Thank you for sharing your ideas. Got some food for thought.
I guess my point is, unless your domain name is already set, try something outside the norm in order to make it memorable. Because I can tell you, I get a good reaction every time I tell people my e-mail. And they remember it.
If you are stuck on your domain name, however, I'd suggest a form of alliteration, i.e. first letter of first name full surname at first letter of first name full surname .com That would also make it memorable.
-wraith808
While I understand the value of creative and unconventional e-mail addresses, I'm not really operating in industries where crazy e-mails are welcomed. Or maybe I am, but I am just too stuck up to experiment.
But I do like your alliteration proposal.
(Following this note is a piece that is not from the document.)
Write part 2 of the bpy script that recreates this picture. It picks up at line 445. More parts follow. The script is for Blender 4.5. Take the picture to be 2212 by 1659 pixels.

It is not without its risks though - I imagine I could sound like a retarded parrot when giving out my e-mail verbally.
[email protected] - that is the most formal/professional, even though your domain has the name it has.
-Shades
I agree, and that's how my corporate e-mail addressees looked like when I worked, at well, big corporates.
In this specific case I just feel that firstname.lastname would be too long and redundant when there is my first name initial and my full surname in the domain.
Which is a good reason to not use your first/last name (or any combination thereof) in a domain name (that you plan to expose to the interwebz) in the first place.
Using your initials...while that might sound good to you, after all, you know and your direct family & friends know these. If you plan to use that account for professional communication, expect errors because your professional contact might know your name, but not your initials. Besides that, most people only have 2 or 3 initials, so those short names are easily guessable for spammers.
-Shades
While I understand security and privacy concerns, I am selling myself, and part of that is being easily available. I made my e-mail, Skype, and telephone numbers publicly available. I have to rely on anti-spam and filtering solutions. Hadn't had problems so far.
Contact forms are useless, and only hurt both sides interested in doing proper business together (unless it is corporate website). I made best deals and work with people who put out their contact available and easy to get. Actually, if I find it hard to find their e-mail and/or phone (and I'll always manage to find it somewhere) when I am looking for business partners it is a good signal that they aren't really interested in partnerships. Even if they say so (contact me via my contact form, yay).
How many mail accounts are provided by your ISP (the hoster of your domain)? Even the cheaper ones in the Netherlands give you unlimited mail addresses. With my very reliable host (25 euro/year including taxes and domain renewal) I get a main domain name (.nl), 5 sub-domains, 75GB/month traffic, 5 MySQL databases and unlimited mail addresses on the main and sub domains. All their servers are Linux based and you are able to manage everything for your domain through a CPanel interface.
All I want to say is that it doesn't take that much effort for your ISP to provide you with lots of mail addresses at virtually no (storage/maintenance) cost to them. Especially for a personal domain where traffic will be low (it might seem impressive to you, for your hoster it will be just a drip in a bucket). 25 euro/year translates to about 3 USD/month. That shouldn't break the bank. Even in Croatia you should be able to get similar service for a similar fee.
-Shades
I have unlimited e-mail addresses and CPanel interface as well, but I don't understand the connection with the above? Are you suggesting that I get a corporate sounding domain, put it on my existing hosting plan, and slap
[email protected]? Or were you just making a general comment?
I mean I can generate as many e-mail addresses as I want, but from my understanding I cannot change what is after @, only before.
I do plan to use that, so I will have other use-specific addressees like
[email protected] and
[email protected]My domain is first letter of my name followed by my full surname and then .com.
-Attronarch
Use your first name, backwards, minus the first letter. So if your name were Steven Thompson, your address would be [email protected]
Or if your first name happens to begin and end with the same letter, such as Kirk, then just do, (e.g.,) [email protected]
-Deozaan
That sounds just about right. Gave it a try and got very Turkish sounding e-mail address. Since I am living and doing business in Norway that doesn't really help.